L’intention de son rédacteur est évidente : «découpler» le rédacteur ou l’auteur de l’information et le propriétaire du titre ou du journal, anciennement solidaires et coresponsables. C’est du vulgaire «diviser pour régner» construit à partir de la mise en évidence des intérêts de patrons, «préservés» pour l’occasion, et de la répression financière des journalistes. Or, une grosse dette non honorée ne peut-elle pas, à la longue, conduire à la prison ? Cette mesure est, par ailleurs, de nature à accentuer le fossé déjà large entre éditeurs de presse et journalistes régis par l’ancien système.

– Concernant l’ouverture de l’audiovisuel, l’annonce a été faite par le gouvernement mais sans date ni présentation d’un cahier des charges. L’Exécutif cherchait-il simplement à gagner du temps ou est-ce un véritable projet ?
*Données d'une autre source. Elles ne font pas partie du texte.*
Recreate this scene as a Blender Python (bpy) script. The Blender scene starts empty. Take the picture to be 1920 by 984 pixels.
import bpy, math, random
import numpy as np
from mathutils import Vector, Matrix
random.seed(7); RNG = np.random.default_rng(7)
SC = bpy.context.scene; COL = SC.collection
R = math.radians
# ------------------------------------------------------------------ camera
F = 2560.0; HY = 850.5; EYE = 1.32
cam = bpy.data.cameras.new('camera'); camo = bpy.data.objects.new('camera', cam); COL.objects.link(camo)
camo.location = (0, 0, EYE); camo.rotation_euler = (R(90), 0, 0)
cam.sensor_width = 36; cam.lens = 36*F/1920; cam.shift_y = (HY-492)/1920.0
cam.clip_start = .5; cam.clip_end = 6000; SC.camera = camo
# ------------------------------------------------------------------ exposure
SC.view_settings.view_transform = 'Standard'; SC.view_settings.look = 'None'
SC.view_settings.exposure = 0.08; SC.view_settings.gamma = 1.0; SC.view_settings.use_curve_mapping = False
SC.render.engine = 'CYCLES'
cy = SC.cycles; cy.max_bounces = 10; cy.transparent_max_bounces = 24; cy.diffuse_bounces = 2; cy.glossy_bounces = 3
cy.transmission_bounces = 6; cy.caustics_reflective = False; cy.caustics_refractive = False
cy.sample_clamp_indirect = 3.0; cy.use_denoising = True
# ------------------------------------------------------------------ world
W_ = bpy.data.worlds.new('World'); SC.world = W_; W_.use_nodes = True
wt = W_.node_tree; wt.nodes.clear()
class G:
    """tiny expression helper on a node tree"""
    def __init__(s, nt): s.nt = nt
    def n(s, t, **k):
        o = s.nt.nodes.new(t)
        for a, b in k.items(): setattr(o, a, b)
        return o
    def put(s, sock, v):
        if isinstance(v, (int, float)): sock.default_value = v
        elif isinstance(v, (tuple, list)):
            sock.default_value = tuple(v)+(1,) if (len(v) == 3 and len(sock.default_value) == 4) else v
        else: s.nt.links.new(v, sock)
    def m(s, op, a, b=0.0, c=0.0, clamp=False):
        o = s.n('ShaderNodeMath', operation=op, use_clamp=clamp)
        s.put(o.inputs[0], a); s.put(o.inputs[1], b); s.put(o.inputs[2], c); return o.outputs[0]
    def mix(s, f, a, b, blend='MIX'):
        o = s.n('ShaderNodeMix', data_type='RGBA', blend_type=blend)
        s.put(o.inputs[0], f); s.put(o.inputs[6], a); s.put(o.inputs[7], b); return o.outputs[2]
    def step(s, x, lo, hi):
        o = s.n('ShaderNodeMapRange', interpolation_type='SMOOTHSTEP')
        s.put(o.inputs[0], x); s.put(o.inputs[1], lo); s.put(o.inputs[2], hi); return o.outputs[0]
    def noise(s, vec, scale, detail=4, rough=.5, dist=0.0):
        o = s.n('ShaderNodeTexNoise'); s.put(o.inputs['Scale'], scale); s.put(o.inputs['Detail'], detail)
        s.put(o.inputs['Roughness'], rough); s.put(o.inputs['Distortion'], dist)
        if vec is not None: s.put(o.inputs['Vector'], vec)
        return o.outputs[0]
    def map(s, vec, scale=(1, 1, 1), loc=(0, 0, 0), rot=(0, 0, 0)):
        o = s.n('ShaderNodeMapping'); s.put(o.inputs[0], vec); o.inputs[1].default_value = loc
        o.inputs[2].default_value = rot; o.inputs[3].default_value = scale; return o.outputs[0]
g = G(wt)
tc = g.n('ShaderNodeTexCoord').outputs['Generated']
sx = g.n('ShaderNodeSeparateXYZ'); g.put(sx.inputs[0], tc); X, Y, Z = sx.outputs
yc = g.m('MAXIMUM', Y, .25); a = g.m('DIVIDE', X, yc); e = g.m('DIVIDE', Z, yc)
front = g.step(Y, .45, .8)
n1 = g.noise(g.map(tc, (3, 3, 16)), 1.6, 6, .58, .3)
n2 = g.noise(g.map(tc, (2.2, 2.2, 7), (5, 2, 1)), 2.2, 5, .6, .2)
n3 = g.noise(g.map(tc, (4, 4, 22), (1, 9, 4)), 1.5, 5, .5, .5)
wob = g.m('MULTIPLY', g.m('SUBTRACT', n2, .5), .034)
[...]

Selon quelle logique on refuse de donner tout l’effet qu’elle mérite à la loi de 1990 et prétendre faire mieux ? Ne dit-on pas, à juste titre d’ailleurs : vaut mieux un tu l’as que deux tu l’auras ? Comment peut-on libérer l’audiovisuel lorsque la presse écrite est dans un tel état de délabrement et de musellement ? En l’état actuel des choses, en termes de moyens professionnels, une ouverture brutale et non régulée du champ audiovisuel ne serait que pâle «berlusconisme». La loi 90-07 avait préservé la dimension professionnelle, technique des nouveaux titres. La nouvelle mouture n’a suscité que l’engouement des «grosses fortunes» dans un pays dépourvu de bourgeoisie nationale, de pouvoir national au sens historique noble du terme. Au mieux, il sera gros consommateur de médiocres feuilletons égyptiens ou religieux, comme le suggère la logique dominante de l’économie de comptoir et de son corollaire, l’extraversion politique.